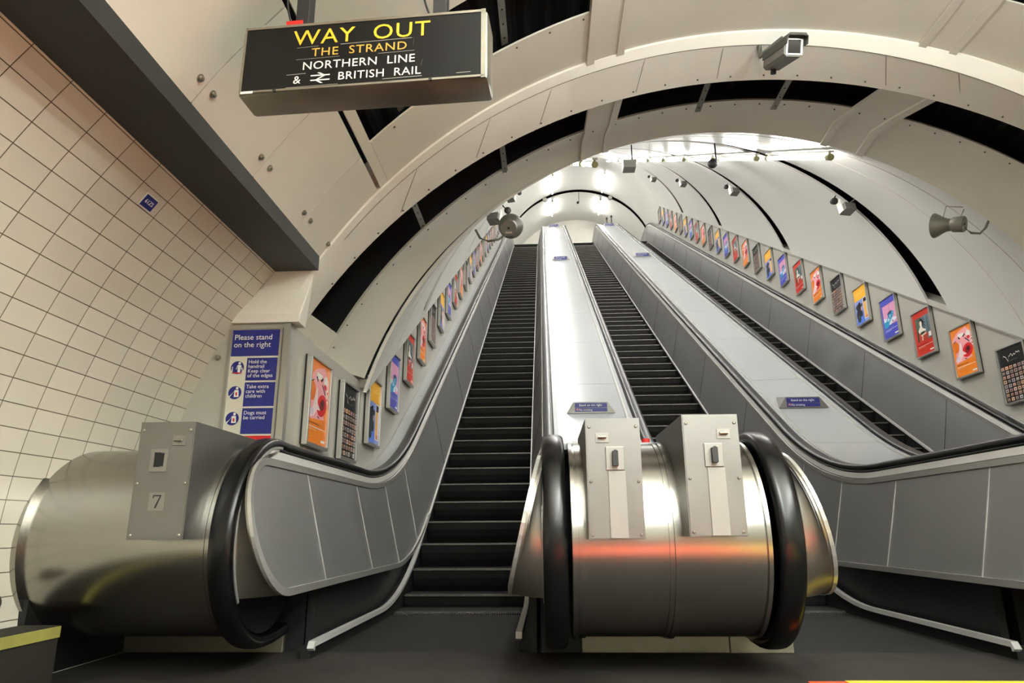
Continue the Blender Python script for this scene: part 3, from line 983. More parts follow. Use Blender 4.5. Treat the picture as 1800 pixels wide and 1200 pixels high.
# blue tile tag on the tiled wall
a = 1.667/2.71
p = tile_pt(a, 2.74)
nrm = Vector((0.431-p.x, 0, 0.488-p.z)).normalized()
up = Vector((-nrm.z, 0, nrm.x)); up = up if up.z > 0 else -up
Mt = Matrix((Vector((0, 1, 0)), up, nrm)).transposed().to_4x4(); Mt.translation = p+nrm*0.001
tt = thing('tile_tag', 'tiny dark blue numbered tag on the upper tiles left of the girder', 'tag', p)
obj('tag_plate', box(-0.047, 0.047, -0.034, 0.034, 0, 0.003, M=Mt), M_WHITE, tt)
obj('tag_face', box(-0.042, 0.042, -0.029, 0.029, 0.003, 0.004, M=Mt), M_BLUE, tt)
obj('tag_number', text_bm('61ZS', 0.028, Mt @ Matrix.Translation((0.0, -0.008, 0.0046))), M_WHITE, tt)

# ------------------------------------------------------------------ notice on the pier
nx0, nx1, nz0, nz1, ny = -1.908, -1.598, 0.86, 1.808, 3.935
nt_ = thing('notice_board', 'tall blue and white notice asking to stand on the right, on the grey pier', 'notice', ((nx0+nx1)/2, 3.95, nz0))
obj('board', box(nx0, nx1, ny, 3.949, nz0, nz1), M_SIGNBG, nt_)
bm = bm_new()
for a, b, c_, d in ((nx0-0.006, nx0+0.006, nz0, nz1), (nx1-0.006, nx1+0.006, nz0, nz1), (nx0, nx1, nz1-0.006, nz1+0.006), (nx0, nx1, nz0-0.006, nz0+0.006)):
    add_box(bm, a, b, ny-0.008, 3.949, c_, d)
obj('board_frame', bm, M_ALU, nt_)
def MXZ(x, y, z): return Matrix(((1, 0, 0, x), (0, 0, -1, y), (0, 1, 0, z), (0, 0, 0, 1)))
yb = ny-0.0015
panels = [(nx0+0.008, nx1-0.01, 1.633, 1.798), (nx0+0.112, nx1-0.012, 1.481, 1.621), (nx0+0.112, nx1-0.012, 1.324, 1.470), (nx0+0.112, nx1-0.012, 1.160, 1.313)]
bp_ = [obj('blue_panel', box(a, b, yb, ny, c_, d), M_BLUE, nt_) for (a, b, c_, d) in panels]
tag(obj('red_panel', box(nx0+0.112, nx1-0.012, yb, ny, 1.0, 1.149), M_RED, nt_), 'red panel')
def lines(txt, x, ztop, size, lead, par):
    for k, s in enumerate(txt):
        obj('lettering', text_bm(s, size, MXZ(x, yb-0.001, ztop-size*0.72-k*lead), align='LEFT', wscale=1.0), M_WHITE, par)
lines(['Please stand', 'on the right'], nx0+0.020, 1.770, 0.048, 0.047, bp_[0])
lines(['Hold the', 'handrail', 'Keep clear', 'of the edges'], nx0+0.122, 1.609, 0.0315, 0.0285, bp_[1])
lines(['Take extra', 'care with', 'children'], nx0+0.122, 1.456, 0.0315, 0.0285, bp_[2])
lines(['Dogs must', 'be carried'], nx0+0.122, 1.298, 0.0315, 0.0285, bp_[3])
def disc(bm, x, z, r, y, mi, n=28):
    add_cyl(bm, (x, y, z), (x, y+0.001, z), r, seg=n, mi=mi)
for k, z in enumerate((1.562, 1.408, 1.252)):
    bm = bm_new()
    x = nx0+0.056
    disc(bm, x, z, 0.040, yb, 0)
    y2 = yb-0.001
    disc(bm, x+0.012, z+0.027, 0.008, y2, 1, 16)
    if k == 0:
        for q in ([(0.002, 0.016), (0.022, 0.016), (0.02, -0.03), (0.004, -0.03)], [(0.0, 0.014), (0.004, 0.016), (-0.004, -0.012), (-0.008, -0.012)], [(0.02, 0.016), (0.024, 0.014), (0.03, -0.012), (0.026, -0.012)],
                  [(-0.032, 0.006), (-0.027, 0.006), (-0.027, -0.03), (-0.032, -0.03)], [(0.03, -0.002), (0.034, -0.002), (0.034, -0.03), (0.03, -0.03)]):
            add_poly(bm, [(x+a_, y2, z+b_) for a_, b_ in q], 1)
        add_poly(bm, [(x+a_, y2, z+b_) for a_, b_ in ((-0.034, -0.03), (0.034, -0.03), (0.024, -0.037), (-0.024, -0.037))], 2)
    else:
        for q in ([(-0.002, 0.016), (0.022, 0.016), (0.026, -0.026), (-0.004, -0.026)], [(0.0, 0.016), (-0.004, 0.006), (-0.036, -0.024), (-0.03, -0.028)]):
            add_poly(bm, [(x+a_, y2, z+b_) for a_, b_ in q], 1)
        add_poly(bm, [(x+a_, y2-0.0005, z+b_) for a_, b_ in ((0.004, 0.0), (0.014, 0.004), (0.016, -0.018), (0.006, -0.018))], 2)
    obj('pictogram', bm, [M_BLUE, M_WHITE, M_RED], nt_)

# ------------------------------------------------------------------ hanging WAY OUT sign
def hanging_sign():
    BL, BR = Vector((-1.061, 2.056, 2.1)), Vector((-0.1845, 2.009, 2.1))
    ex = (BR-BL).normalized(); ey = Vector((0, 0, 1)).cross(ex).normalized(); ez = Vector((0, 0, 1))
    W_ = (BR-BL).length; H_ = 0.28; D_ = 0.14
    M = Matrix((ex, ey, ez)).transposed().to_4x4(); M.translation = BL
    root = thing('hanging_sign', 'black way out sign hanging in a worn metal casing', 'sign', BL+ex*W_/2+Vector((0, 0.07, 0)))
    obj('sign_casing', box(-0.012, W_+0.012, 0.0, D_, 0.0, H_, 0.014, M), M_SIGNMETAL, root, smooth=True, auto=40)
    sf = obj('sign_face', box(0.008, W_-0.012, -0.004, 0.01, 0.012, H_-0.012, M=M), M_FACE, root)
    bm = bm_new()
    for a, b, c_, d in ((0.0, 0.006, 0, H_), (W_-0.012, W_+0.004, 0, H_), (0, W_, H_-0.012, H_-0.002), (0, W_, 0.004, 0.012)):
        add_box(bm, a, b, -0.006, 0.004, c_, d, 0, M)
    obj('face_frame', bm, M_SIGNMETAL, root)
    def tx(s, size, u, v, m, sp=1.0, ws=1.0):
        MM = M @ Matrix(((1, 0, 0, u), (0, 0, -1, -0.0055), (0, 1, 0, v), (0, 0, 0, 1)))
        full = text_bm(s, size, Matrix.Identity(4), spacing=sp, wscale=ws)
        words = s.split('  ')
        if len(words) > 1:
            xs = sorted(v.co.x for v in full.verts)
            g = max(range(len(xs)-1), key=lambda i: xs[i+1]-xs[i])
            cut = (xs[g]+xs[g+1])/2
            parts_ = []
            for left in (True, False):
                b2 = full.copy()
                bmesh.ops.delete(b2, geom=[v for v in b2.verts if (v.co.x < cut) != left], context='VERTS')
                parts_.append(b2)
            full.free()
        else: parts_ = [full]
        for b2 in parts_:
            b2.transform(MM)
            obj('lettering', b2, m, sf)
    cx = W_*0.495
    tx('WAY  OUT', 0.088, cx, 0.188, M_GOLD, 1.08, 1.08)
    tx('THE  STRAND', 0.047, cx-0.005, 0.137, M_GOLD2, 1.1, 1.1)
    tx('NORTHERN  LINE', 0.046, cx-0.005, 0.083, M_WHITE, 1.06, 1.06)
    tx('BRITISH  RAIL', 0.045, cx+0.072, 0.032, M_WHITE, 1.06, 1.04)
    tx('&', 0.045, cx-0.225, 0.028, M_WHITE)
    # double arrow
    bm = bm_new()
    ax, az = cx-0.14, 0.045
    yv = -0.0062
    for q in ([(-0.035, 0.008), (0.035, 0.008), (0.035, 0.013), (-0.035, 0.013)], [(-0.035, -0.011), (0.035, -0.011), (0.035, -0.006), (-0.035, -0.006)],
              [(-0.012, 0.022), (-0.002, 0.022), (0.02, 0.010), (0.012, 0.008)], [(-0.01, -0.008), (-0.02, -0.008), (0.012, 0.010), (0.022, 0.010)], [(-0.02, -0.008), (-0.01, -0.008), (0.012, -0.022), (0.002, -0.022)]):
        add_poly(bm, [M @ Vector((ax+a, yv, az+b)) for a, b in q])
    obj('double_arrow', bm, M_WHITE, sf)
    # peeling tape edges
    for u0, v0, u1, v1, t in ((0.20, 0.176, 0.28, 0.179, 0.0008), (0.36, 0.179, 0.62, 0.183, 0.0012), (0.625, 0.15, 0.627, 0.182, 0.002), (0.2, 0.127, 0.36, 0.129, 0.0008), (0.5, 0.128, 0.63, 0.13, 0.0008),
                              (0.17, 0.066, 0.24, 0.068, 0.0012), (0.52, 0.022, 0.66, 0.024, 0.0012), (0.17, 0.014, 0.36, 0.016, 0.0008), (0.655, 0.066, 0.66, 0.09, 0.0012), (0.78, 0.025, 0.83, 0.026, 0.0008)):
        bm = bm_new(); add_poly(bm, [M @ Vector(q) for q in ((u0, -0.0052, v0-t), (u1, -0.0052, v1-t), (u1, -0.0052, v1+t), (u0, -0.0052, v0+t))])
        obj('tape_edge', bm, M_ALU, sf)
    obj('sticker', box(0.006, 0.05, -0.0075, -0.005, 0.0005, 0.0095, M=M), M_WHITE, root)
    for u, v in ((0.13, 0.006), (0.69, 0.006)):
        bm = bm_new(); add_cyl(bm, M @ Vector((u, -0.002, v-0.0)), M @ Vector((u, -0.009, v)), 0.006, seg=10)
        obj('case_screw', bm, M_DARKMETAL, root)
    for u in (0.185, 0.705):
        h = obj('hanger', box(u-0.025, u+0.025, 0.045, 0.095, H_-0.005, H_+0.62, 0.002, M), M_DARKMETAL, root)
        bm = bm_new(); add_cyl(bm, M @ Vector((u+0.025, 0.06, H_+0.03)), M @ Vector((u+0.045, 0.06, H_+0.03)), 0.012, seg=8)
        obj('hanger_bolt', bm, M_DARKMETAL, h)
        bm = bm_new()
        for sg in (-1,):
            pts = [M @ Vector((u-0.03+sg*0.035*math.sin(t*1.3), 0.05, H_+0.02+0.12*t)) for t in [i/4 for i in range(15)]]
            add_sweep(bm, pts, [(0.004*math.cos(2*PI*i/6), 0.004*math.sin(2*PI*i/6)) for i in range(6)])
        obj('cable', bm, M_JOINT, h)
    obj('red_tag', box(0.15, 0.212, -0.004, 0.0, H_-0.004, H_+0.016, M=M), M_RED, root)
hanging_sign()

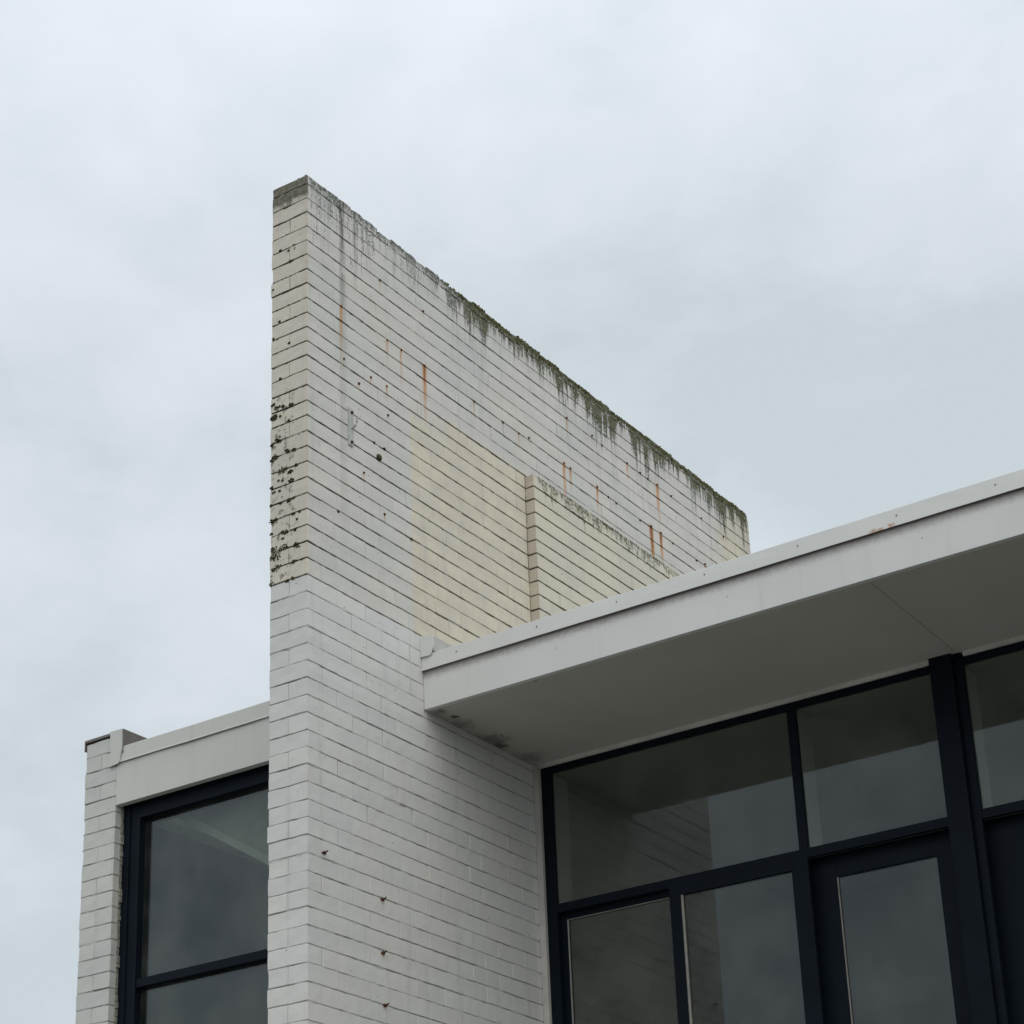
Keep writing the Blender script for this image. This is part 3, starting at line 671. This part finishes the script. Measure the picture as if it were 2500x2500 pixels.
# rooms behind: pale returns of the posts inside, ceiling, back wall, floor
for x in (.098, 1.542, 2.417, 3.862, 4.711, 6.155): MB().box(x-.006, x+.0, D1+.002, D1+.14, -3.51, -2.79).build('inner_lining', MAT['lining'], bld)
b = MB(); b.box(.02, XR-.2, D1+.01, 7, -2.787, -2.76); b.build('ceiling', MAT['room'], bld)
b = MB(); b.box(.02, XR-.2, 5.0, 5.1, -5.6, -2.77); b.box(.002, .0195, 1.97, 5.0, -5.6, -2.74); b.build('inner_wall', MAT['room'], bld)
b = MB(); b.box(.02, XR-.2, YW+.2, 7, -5.75, -5.62); b.build('floor_slab', MAT['concrete'], bld)
for bx in ((.002, XR-.24, YW+.005, YW+.14, -G+.12, ZS-.001), (XR-.23, XR, YF+.05, YB, -G+.12, ZB+.02), (.02, XR-.24, YB-.2, YB, -G+.12, ZB+.02)): MB().box(*bx).build('wall', MAT['trim'], bld)

# ------------------------------------------------------------------ side building on the left
sb = tag(empty('side_building', (-1.1, 3, .13)), 'lower white block left of the tall wall with one tall navy window', 'building')
YL = .532; X0, X1 = -1.950, -1.722
B = Bricks()
zz = [-2.545]
while zz[-1] > -G+.2: zz.append(zz[-1]-.0862)
for k in range(1, len(zz)):
    zt, zb = zz[k-1], zz[k]; z0, z1 = zb+.0026, zt-.0026
    ox = rng.normal(0, .003)
    per = [YL+(.105 if k % 2 else .222)+.236*j for j in range(15)]; ys = [YL]+per
    fine = k < 26
    for j in range(len(ys)-1):
        a, b_ = ys[j]-(.0016 if j else 0), ys[j+1]+.0016
        if j == 0 and k % 2 == 0 or j > 0:
            B.brick(X0+ox, -1.838, a, b_, z0, z1, fine and j < 2, wob=.0014); B.brick(-1.837, X1, a, b_, z0, z1, fine and j < 2, wob=.0012)
        else: B.brick(X0+ox, X1, a, b_, z0, z1, fine, wob=.0014)
for z in zz[1:30]: B.joint((X0, YL, 0), (X1, YL, 0), (0, -1, 0), z, False); B.joint((X1, YL, 0), (X1, YL+.3, 0), (1, 0, 0), z, False)
B.core(X0+.0065, X1-.0065, YL+.0065, 3.9, -G+.15, -2.56)
B.build('pillar', [MAT['brick'], MAT['mortar']], sb)
b = MB(); b.box(X0-.011, X1+.045, YL-.006, 3.9, -2.538, -2.524); b.box(X0-.011, X0-.006, YL-.006, 3.9, -2.585, -2.537); b.box(X1+.040, X1+.0452, YL+.012, 3.9, -2.575, -2.537)
cp = b.build('coping', MAT['coping'], sb)
# flashing folded down the pillar's corner
b = MB(); y0, y1 = YL-.016, YL-.010
out = [(-1.765, -2.522), (-1.678, -2.524), (-1.675, -2.640), (-1.684, -2.668), (-1.690, -2.706), (-1.702, -2.716), (-1.770, -2.722), (-1.758, -2.66), (-1.760, -2.60)]
V = [(x, y0, z) for x, z in out]+[(x, y1, z) for x, z in out]; n = len(out)
b.poly(V, [tuple(range(n))[::-1], tuple(range(n, 2*n))]+[(k, (k+1) % n, n+(k+1) % n, n+k) for k in range(n)])
b.build('corner_flashing', MAT['fascia2'], sb)
b = MB(); b.box(-1.676, -1.672, YL-.01, 2.2, -2.66, -2.5245); b.box(-1.716, -1.6765, YL+.01, 2.2, -2.66, -2.58); b.build('corner_flashing', MAT['coping'], sb)
XE = -.2315
b = MB(); b.box(-1.7215, XE, YL, YL+.040, -2.942, -2.640, c=.0015); f2 = b.build('fascia', MAT['fascia2'], sb)
b = MB(); nseg = 20; xs = np.linspace(-1.700, XE, nseg+1); prof = [(YL-.002, -2.620), (YL-.006, -2.624), (YL-.009, -2.702), (YL-.012, -2.709), (YL-.009, -2.711), (YL-.005, -2.703), (YL-.001, -2.626)]; V = []
for x in xs:
    w = .001*math.sin(x*7.1)+.0007*math.sin(x*17)
    V += [(x, y+w, z+w) for y, z in prof]
n = len(prof); F = [(i*n+k, i*n+(k+1) % n, (i+1)*n+(k+1) % n, (i+1)*n+k) for i in range(nseg) for k in range(n)]+[tuple(range(n))[::-1], tuple(nseg*n+k for k in range(n))]
b.poly(V, F); b.build('flashing', MAT['fascia2'], f2)
b = MB(); b.box(-1.72, XE, YL+.04, 3.9, -2.72, -2.66); b.build('roof', MAT['roof'], sb)
b = MB()                                          # stepped window frame
for (o_, y_, w_) in ((0, .592, .050), (.050, .600, .050), (.100, .594, .020)):
    b.box(-1.7215+o_, -1.7215+o_+w_, y_, .72, ZS, -2.900-o_); b.box(-1.7215+o_+w_, XE, y_, .72, -2.900-o_-w_+(.0), -2.900-o_)
b.box(-1.6015, XE, .600, .70, -3.932, -3.886, c=.0015); b.box(-1.6015, XE, .600, .70, ZS, ZS+.06)
w2 = b.build('window', MAT['navy'], sb)
pane(w2, -1.6013, XE, -3.886, -3.0205, .638, 'glass2'); pane(w2, -1.6013, XE, ZS+.06, -3.932, .638, 'glass2')
# sheet added behind the glass, made up for the lighter diagonal in the pane
def added_sheet(off0, off1, y, name, mat, par):
    n_ = 30; xs_ = np.linspace(-1.566, XE-.004, n_+1); V = []
    for x in xs_:
        h = -2.956-.62*(x+1.566); yy = y+.003*math.sin(x*23)
        V += [(x, yy, h+off0), (x, yy, (h+off1) if off1 is not None else -2.952), (x, yy+.003, h+off0), (x, yy+.003, (h+off1) if off1 is not None else -2.952)]
    F = []
    for i_ in range(n_):
        a = 4*i_; F += [(a, a+4, a+5, a+1), (a+2, a+3, a+7, a+6), (a, a+2, a+6, a+4), (a+1, a+5, a+7, a+3)]
    F += [(0, 1, 3, 2), (4*n_, 4*n_+2, 4*n_+3, 4*n_+1)]
    b = MB(); b.poly(V, F); return b.build(name, mat, par)
added_sheet(0, None, .762, 'added_sheet', simple('added_sheet_grey_green', (.15, .17, .145), .9, 40, .2), w2)
added_sheet(-.002, .045, .757, 'added_sheet_edge', simple('added_sheet_edge_tone', (.24, .27, .24), .9, 40, .2), w2)
b = MB()                                          # ragged mortar and sealant between frame and brick reveal
pts = []
z = -2.945
while z > -4.9:
    d_ = .003+.010*rng.rand()**2; h = .010+.05*rng.rand(); b.box(-1.7225, -1.7225+d_, .574, .600+.004*rng.rand(), z-h, z, c=.001); z -= h+.004
b.build('mortar_fillet', MAT['putty'], w2)
MB().box(-1.70, XE-.005, .74, 3.79, ZS-.1, ZS-.002).build('floor_slab', MAT['roomlight'], sb)
b = MB(); b.box(-1.70, XE-.005, .74, 3.9, -2.95, -2.93); b.build('ceiling', MAT['roomlight'], sb)
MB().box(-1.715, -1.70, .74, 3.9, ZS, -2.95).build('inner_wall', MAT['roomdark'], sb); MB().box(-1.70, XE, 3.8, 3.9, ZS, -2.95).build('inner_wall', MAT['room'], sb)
b = MB(); b.box(-1.70, -1.655, .745, 3.8, -2.985, -2.951); b.build('cornice', MAT['trim'], sb)
for bx in ((-1.70, XE, .60, .72, -G+.12, ZS-.001), (-1.70, XE, 3.92, 4.1, -G+.12, -2.7)): MB().box(*bx).build('wall', MAT['trim'], sb)

for o in bpy.data.objects:
    if 'base' in o: del o['base']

· · · ·

**Short problem:** Starting at the line that contains "Keep writing the" and stopping at the line that contains "MB().box(*bx).build('wall', MAT['trim'], bld)", transcribe the lines exactly; both boundary lines are to be included.

**Response to the exercise:**
Keep writing the Blender script for this image. This is part 3, starting at line 671. This part finishes the script. Measure the picture as if it were 2500x2500 pixels.
# rooms behind: pale returns of the posts inside, ceiling, back wall, floor
for x in (.098, 1.542, 2.417, 3.862, 4.711, 6.155): MB().box(x-.006, x+.0, D1+.002, D1+.14, -3.51, -2.79).build('inner_lining', MAT['lining'], bld)
b = MB(); b.box(.02, XR-.2, D1+.01, 7, -2.787, -2.76); b.build('ceiling', MAT['room'], bld)
b = MB(); b.box(.02, XR-.2, 5.0, 5.1, -5.6, -2.77); b.box(.002, .0195, 1.97, 5.0, -5.6, -2.74); b.build('inner_wall', MAT['room'], bld)
b = MB(); b.box(.02, XR-.2, YW+.2, 7, -5.75, -5.62); b.build('floor_slab', MAT['concrete'], bld)
for bx in ((.002, XR-.24, YW+.005, YW+.14, -G+.12, ZS-.001), (XR-.23, XR, YF+.05, YB, -G+.12, ZB+.02), (.02, XR-.24, YB-.2, YB, -G+.12, ZB+.02)): MB().box(*bx).build('wall', MAT['trim'], bld)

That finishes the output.